Trouver une religieuse dans un presbytère ne devrait pas être une mission impossible. Mais lorsqu’il s’agit d’un fromage, gagnant du premier prix au concours Sélection Caseus, la tâche devient plus ardue. Depuis qu’il a obtenu l’or en septembre au concours des fromages québécois, la Religieuse, produit par la Fromagerie du Presbytère à Sainte-Élizabeth-de-Warwick, est introuvable.

Un phénomène qui semble se répéter année après année, confirme Yannick Achim, marchand fromager, propriétaire de cinq succursales de Yannick Fromagerie.

« À court terme, on en manque, admet d’emblée Jean Morin, propriétaire de la Fromagerie du Presbytère. On va être correct pour les Fêtes », assure-t-il toutefois. En 2017, c’est son Taliah, un cheddar de brebis, qui avait remporté le premier prix au concours Sélection Caseus. Il en avait également manqué.

Avec sa Tomette, lauréate du Caseus d’argent, Simon Hamel, de la fromagerie L’Atelier, est lui aussi victime de son succès. « C’est sûr que j’ai eu beaucoup de questions sur le produit, beaucoup de demandes, affirme-t-il. Il y a de l’ajustement à faire. Il va y en avoir par intermittence jusqu’à ce que je trouve le bon niveau », explique le fromager, qui assume seul sa production et qui loue des installations pour sa fabrication.

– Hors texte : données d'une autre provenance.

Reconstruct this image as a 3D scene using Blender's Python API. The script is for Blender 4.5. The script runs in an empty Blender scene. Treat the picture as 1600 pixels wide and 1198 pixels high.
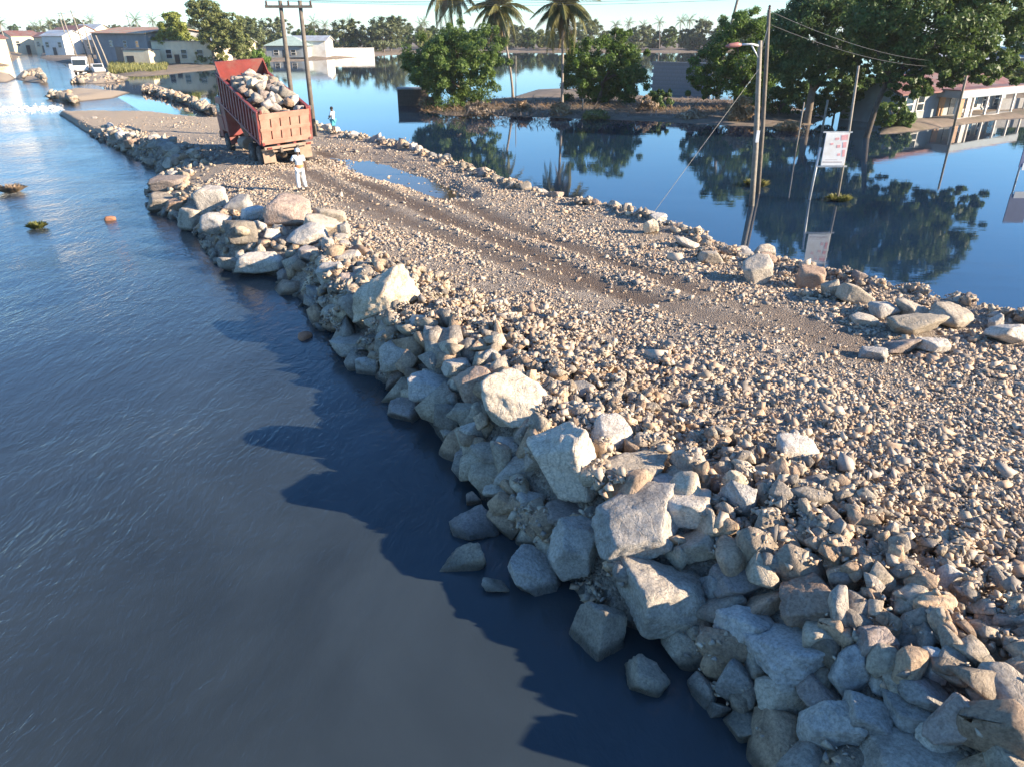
import bpy, bmesh, math, random
import numpy as np
from mathutils import Vector, Matrix, Euler, noise as mnoise

sc = bpy.context.scene
COL = sc.collection
R = math.radians

# ------------------------------------------------------------------ camera
CAM_H, FPX, PITCH = 7.2, 1148.0, R(25.76)
cam_d = bpy.data.cameras.new('camera'); cam_d.sensor_width = 36.0
cam_d.lens = 36.0 * FPX / 1600.0; cam_d.clip_start = 0.1; cam_d.clip_end = 9000
cam = bpy.data.objects.new('camera', cam_d); COL.objects.link(cam)
cam.location = (0, 0, CAM_H); cam.rotation_euler = (R(90) - PITCH, 0, 0)
sc.camera = cam
# ------------------------------------------------------------------ sky, sun, exposure
SUN_AZ, SUN_EL = R(-14), R(20)              # direction towards the sun, from +X turning to +Y
sd = Vector((math.cos(SUN_EL)*math.cos(SUN_AZ), math.cos(SUN_EL)*math.sin(SUN_AZ), math.sin(SUN_EL)))
world = bpy.data.worlds.new('World'); sc.world = world; world.use_nodes = True
wn = world.node_tree.nodes; wl = world.node_tree.links
sky = wn.new('ShaderNodeTexSky'); sky.sky_type = 'NISHITA'; sky.sun_disc = False
sky.sun_elevation = SUN_EL; sky.sun_rotation = math.atan2(sd.x, sd.y)
sky.air_density = 1.0; sky.dust_density = 0.0; sky.ozone_density = 5.0; sky.altitude = 0
tint = wn.new('ShaderNodeMix'); tint.data_type = 'RGBA'; tint.blend_type = 'MULTIPLY'; tint.inputs[0].default_value = 1.0
tint.inputs[7].default_value = (0.72, 0.90, 1.02, 1)        # colder camera white balance for the sky as a whole
wl.new(sky.outputs[0], tint.inputs[6]); wl.new(tint.outputs[2], wn['Background'].inputs[0]); wn['Background'].inputs[1].default_value = 0.102
sl = bpy.data.lights.new('sun', 'SUN'); sl.energy = 5.0; sl.angle = R(0.5); sl.color = (1.0, 0.84, 0.64)
sun = bpy.data.objects.new('sun', sl); COL.objects.link(sun)
sun.rotation_euler = sd.to_track_quat('Z', 'Y').to_euler(); sun.location = (40, -5, 30)
sc.view_settings.view_transform = 'Standard'; sc.view_settings.look = 'None'
sc.view_settings.exposure = 1.55; sc.view_settings.gamma = 1.0
sc.cycles.max_bounces = 6; sc.cycles.use_denoising = True
sc.cycles.caustics_reflective = False; sc.cycles.caustics_refractive = False

# ------------------------------------------------------------------ helpers
_c, _s = math.cos(PITCH), math.sin(PITCH)
def G(px, py, z=0.0):
    """point at height z seen at photo pixel (used once, to survey the photograph)"""
    u = (px - 800) / FPX; v = (599 - py) / FPX
    d = (u, _c + v*_s, -_s + v*_c); t = (z - CAM_H) / d[2]
    return Vector((d[0]*t, d[1]*t, z))
def proj(x, y, z):
    z = z - CAM_H; dep = y*_c - z*_s
    return 800 + FPX*x/dep, 599 - FPX*(y*_s + z*_c)/dep, dep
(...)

Fier de ce prix, Simon Hamel doit « jongler avec de nouvelles données ». Bien qu’il ait l’intention de doubler sa production, sa fameuse Tomette, une pâte ferme au lait de chèvre, nécessite quatre mois d’affinage. « Je pense qu’il ne faut pas avoir peur de manquer de fromage. S’il y en a trop, ça devient un produit de commodité. »

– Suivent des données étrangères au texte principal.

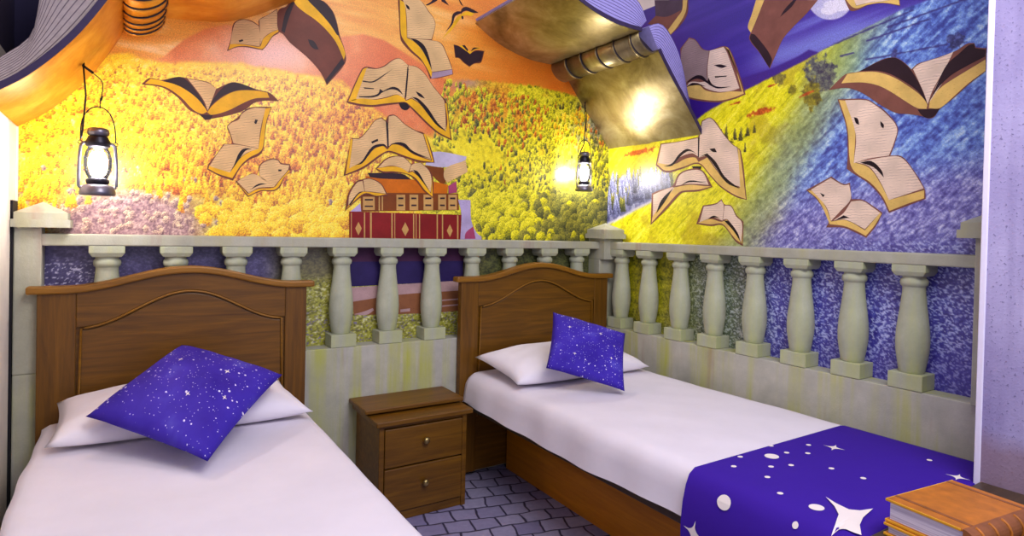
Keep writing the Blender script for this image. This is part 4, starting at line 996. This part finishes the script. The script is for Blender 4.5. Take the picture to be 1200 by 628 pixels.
  ('cover', [[-1189,1461],[-1299,1514],[-1352,1479],[-1378,1483],[-1387,1415],[-1430,1411],[-1475,1382],[-1508,1357],[-1486,1307],[-1449,1257],[-1409,1276],[-1358,1297],[-1283,1298],[-1293,1328],[-1241,1415]]),
  ('edge', [[-1198,1458],[-1229,1459],[-1281,1382],[-1304,1323],[-1367,1328],[-1443,1287],[-1499,1357],[-1504,1352],[-1481,1309],[-1447,1265],[-1409,1285],[-1358,1305],[-1299,1312],[-1247,1415]]),
  ('page', [[-1212,1462],[-1297,1507],[-1351,1474],[-1375,1475],[-1383,1416],[-1345,1370],[-1304,1326],[-1281,1387]]),
  ('page', [[-1315,1328],[-1356,1359],[-1385,1405],[-1430,1406],[-1473,1377],[-1499,1357],[-1443,1292],[-1367,1330]]),
  ('ink', [[-1320,1328],[-1356,1349],[-1382,1338],[-1362,1336]]),
  ('ink', [[-1252,1447],[-1274,1436],[-1267,1427]]),
 ]),
]

# ------------------------------------------------------------------ printed murals
_r = np.random.RandomState(11)
_LAT = _r.rand(256, 256)
def vnoise(x, y, seed=0):
    x = x+seed*17.31; y = y+seed*9.77
    xi, yi = np.floor(x).astype(int), np.floor(y).astype(int); fx, fy = x-xi, y-yi
    fx, fy = fx*fx*(3-2*fx), fy*fy*(3-2*fy)
    g = lambda a, b: _LAT[a % 256, b % 256]
    return (g(xi, yi)*(1-fx)+g(xi+1, yi)*fx)*(1-fy)+(g(xi, yi+1)*(1-fx)+g(xi+1, yi+1)*fx)*fy
def fbm(x, y, o=4, seed=0):
    s = 0; a = 0.5; t = 0
    for k in range(o):
        s = s+a*vnoise(x*2**k, y*2**k, seed+k*3); t += a; a *= 0.55
    return s/t
_JX, _JY, _JV = _r.rand(128, 128), _r.rand(128, 128), _r.rand(128, 128)
def crowns(x, y, seed=0):
    """printed tree crowns: returns (height within the crown 0..1, id value, edge distance)"""
    x = x+seed*5.3; y = y+seed*3.1
    xi, yi = np.floor(x).astype(int), np.floor(y).astype(int)
    best = np.full(x.shape, 9.0); top = np.zeros(x.shape); val = np.zeros(x.shape)
    for dx in (-1, 0, 1):
        for dy in (-1, 0, 1):
            a, b = (xi+dx) % 128, (yi+dy) % 128
            px, py = xi+dx+_JX[a, b], yi+dy+_JY[a, b]
            d = np.hypot(x-px, y-py); m = d < best
            best = np.where(m, d, best); top = np.where(m, y-py, top); val = np.where(m, _JV[a, b], val)
    return np.clip(0.5-top*0.75, 0, 1), val, best
def sm(x, a, b):
    t = np.clip((x-a)/(b-a), 0, 1); return t*t*(3-2*t)
def mixc(c, d, k):
    k = np.asarray(k)[..., None]; return c*(1-k)+np.asarray(d, float)*k
def pal(t, stops):
    t = np.clip(t, 0, 1); xs = [s[0] for s in stops]
    return np.stack([np.interp(t, xs, [s[1][i] for s in stops]) for i in range(3)], -1)
def ridge(u, pts): return np.interp(u, [p[0] for p in pts], [p[1] for p in pts])

HB = (249.16, 2.30606, 690.814, 43.8516, -191.879, 512.828, 0.147428, -0.00332669)
HR = (34.8713, 2.32516, 718.169, 60.8171, -193.468, 515.415, 0.231455, -0.00335423)
def stamp(C, A, Z, trees, seed=1):
    """print small trees, far ones first; trees: (x, z of the foot, height, width, four colours, roundness)"""
    rnd = np.random.RandomState(seed); nz, na = A.shape
    a0, da, z0, dz = A[0, 0], A[0, 1]-A[0, 0], Z[0, 0], Z[1, 0]-Z[0, 0]
    for x, z, h, w, cols, rd in sorted(trees, key=lambda t: -t[1]):
        i0, i1 = max(int((x-w/2-a0)/da), 0), min(int((x+w/2-a0)/da)+2, na); j0, j1 = max(int((z-z0)/dz), 0), min(int((z+h-z0)/dz)+2, nz)
        if i1-i0 < 2 or j1-j0 < 2: continue
        t = (Z[j0:j1, i0:i1]-z)/h; d = (A[j0:j1, i0:i1]-x)/(w/2); n = rnd.rand(j1-j0, i1-i0)
        half = np.where(rd > 0.5, np.sqrt(np.clip(1-(2*t-1)**2, 0, 1)), np.clip(1.05-t, 0, 1)**0.75)*(0.72+0.4*n)
        m = (np.abs(d) < half) & (t >= 0) & (t <= 1.02)
        s = np.clip(0.10+0.62*t-0.20*d+0.55*(n-0.5)+0.12*(rnd.rand()-0.5), 0, 1)
        col = pal(s, list(zip((0.05, 0.32, 0.6, 0.95), cols)))
        C[j0:j1, i0:i1] = np.where(m[..., None], col, C[j0:j1, i0:i1])
YEL = ((176, 92, 0), (236, 176, 0), (254, 222, 4), (255, 246, 110)); ORA = ((132, 50, 4), (206, 98, 2), (244, 168, 6), (255, 222, 50)); GRN = ((52, 60, 8), (146, 144, 4), (230, 218, 8), (254, 246, 70))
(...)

PHOTO ALAIN ROBERGE, ARCHIVES LA PRESSE

Yannick Achim, marchand fromager, estime que Sélection Caseus demeure « le plus beau concours qu’on puisse avoir en Amérique du Nord », bien que des fromageries lauréates n’aient pas été prêtes à faire face à la demande. À son avis, les pénuries, « c’est un mal nécessaire ».

Bien qu’il comprenne ce que vivent les petits producteurs, Yannick Achim se désole néanmoins de cette situation. Il souhaiterait que les fromages primés prennent place dans son comptoir. « Dans le cas des trois premiers Caseus, les produits ne sont pas disponibles sur le marché. Les quantités sont minimes. Ils n’étaient pas prêts à faire face à la demande. »

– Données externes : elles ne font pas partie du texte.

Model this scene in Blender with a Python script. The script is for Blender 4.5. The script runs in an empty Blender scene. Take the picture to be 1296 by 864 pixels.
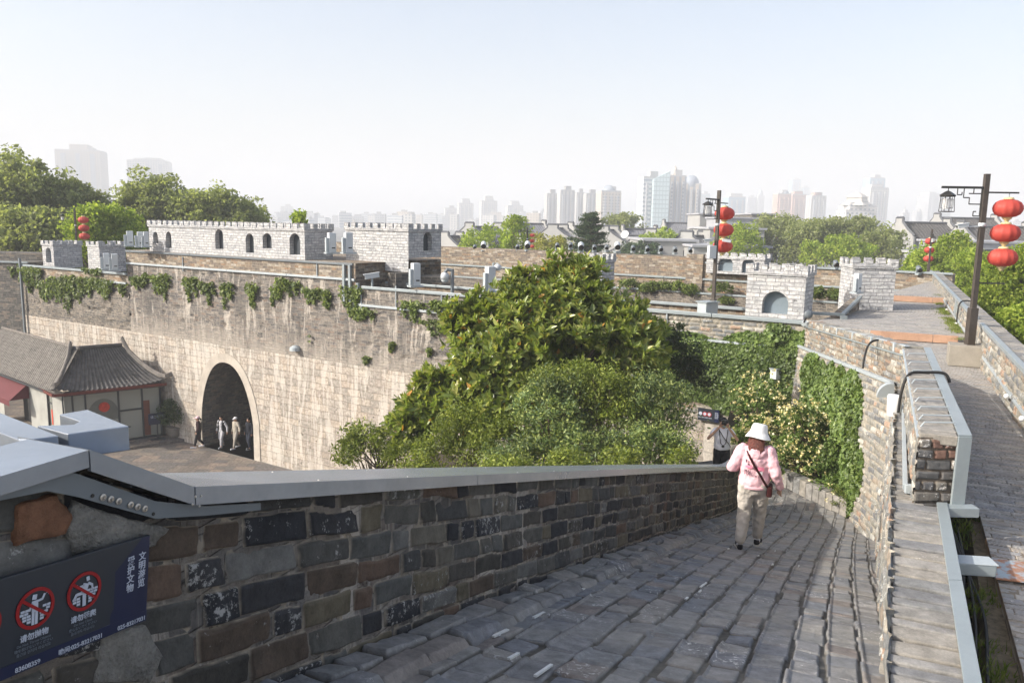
import bpy, math, random
import numpy as np
from mathutils import Vector, Matrix, Euler
sc=bpy.context.scene; COL=sc.collection
ZC=12.0                                  # eye height above the gate courtyard
CF,CP,CR=1000.,math.radians(8.64),math.radians(1.0)
def ray(px,py):
    u=(px-648)/CF; v=-(py-432)/CF
    x=u*math.cos(CR)-v*math.sin(CR); z=u*math.sin(CR)+v*math.cos(CR)
    Y=math.cos(CP)+z*math.sin(CP); Z=-math.sin(CP)+z*math.cos(CP)
    return x/Y,Z/Y
def atY(px,py,Y):
    a,b=ray(px,py); return Vector((a*Y,Y,ZC+b*Y))
def atZ(px,py,z):
    a,b=ray(px,py); Y=(z-ZC)/b; return Vector((a*Y,Y,z))
V=Vector
# ------------------------------------------------------------------ noise
def _h(ix,iy,s):
    n=(ix.astype(np.int64)*374761393+iy.astype(np.int64)*668265263+s*974634777)&0xffffffff
    n=((n^(n>>13))*1274126177)&0xffffffff
    return ((n^(n>>16))&0xffff)/65535.0
def vn(x,y,s=0):
    x=np.asarray(x,float);y=np.asarray(y,float)
    ix=np.floor(x);iy=np.floor(y);fx=x-ix;fy=y-iy
    fx=fx*fx*(3-2*fx);fy=fy*fy*(3-2*fy)
    a=_h(ix,iy,s);b=_h(ix+1,iy,s);c=_h(ix,iy+1,s);d=_h(ix+1,iy+1,s)
    return (a*(1-fx)+b*fx)*(1-fy)+(c*(1-fx)+d*fx)*fy
def fbm(x,y,s=0,o=4):
    t=0;a=.5
    for i in range(o):
        t=t+a*vn(x*2**i,y*2**i,s+i*17);a*=.5
    return t/(1-.5**o)
# ------------------------------------------------------------------ objects
ORG={}
def setp(o,label=None,cat=None,group=None,kind=None):
    if label:o['label']=label
    if cat:o['category']=cat
    if group:o['group']=group
    if kind:o['kind']=kind
    return o
def thing(name,label,cat,loc=(0,0,0),group=None):
    o=bpy.data.objects.new(name,None);COL.objects.link(o);o.location=loc;o.empty_display_size=.3
    ORG[o.name]=V(loc);return setp(o,label,cat,group)
def link(name,me,mat,parent=None):
    o=bpy.data.objects.new(name,me);COL.objects.link(o)
    if mat is not None and len(me.materials)==0: me.materials.append(mat)
    if parent is not None: o.parent=parent
    ORG[o.name]=ORG[parent.name].copy() if parent is not None else V((0,0,0))
    return o
def autouv(me):
    n=len(me.loops)
    if n==0:return
    co=np.empty(len(me.vertices)*3);me.vertices.foreach_get('co',co);co=co.reshape(-1,3)
    li=np.empty(n,int);me.loops.foreach_get('vertex_index',li)
    nr=np.empty(len(me.polygons)*3);me.polygons.foreach_get('normal',nr);nr=nr.reshape(-1,3)
    lt=np.empty(len(me.polygons),int);me.polygons.foreach_get('loop_total',lt)
    pn=np.repeat(nr,lt,axis=0);p=co[li]
    hz=np.hypot(pn[:,0],pn[:,1]);flat=np.abs(pn[:,2])>.75
    hx=np.where(hz>1e-6,pn[:,0]/np.maximum(hz,1e-6),0);hy=np.where(hz>1e-6,pn[:,1]/np.maximum(hz,1e-6),1)
    u=np.where(flat,p[:,0],-hy*p[:,0]+hx*p[:,1]);v=np.where(flat,p[:,1],p[:,2])
    uv=me.uv_layers.new(name='UVMap');uv.data.foreach_set('uv',np.stack([u,v],1).ravel())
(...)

Yannick Achim souligne par ailleurs que ces pénuries ne sont pas toujours le lot des petits. En 2009, le Cendrillon, produit par la fromagerie Alexis de Portneuf, propriété de Saputo, avait été sacré meilleur fromage au monde aux World Cheese Awards. Résultat : les supermarchés où il était distribué ont vu leurs réserves fondre comme neige au soleil, et le produit est devenu pratiquement introuvable.

Malgré tout, M. Achim estime que Sélection Caseus demeure « le plus beau concours qu’on puisse avoir en Amérique du Nord ». Les pénuries, « c’est un mal nécessaire », conclut-il.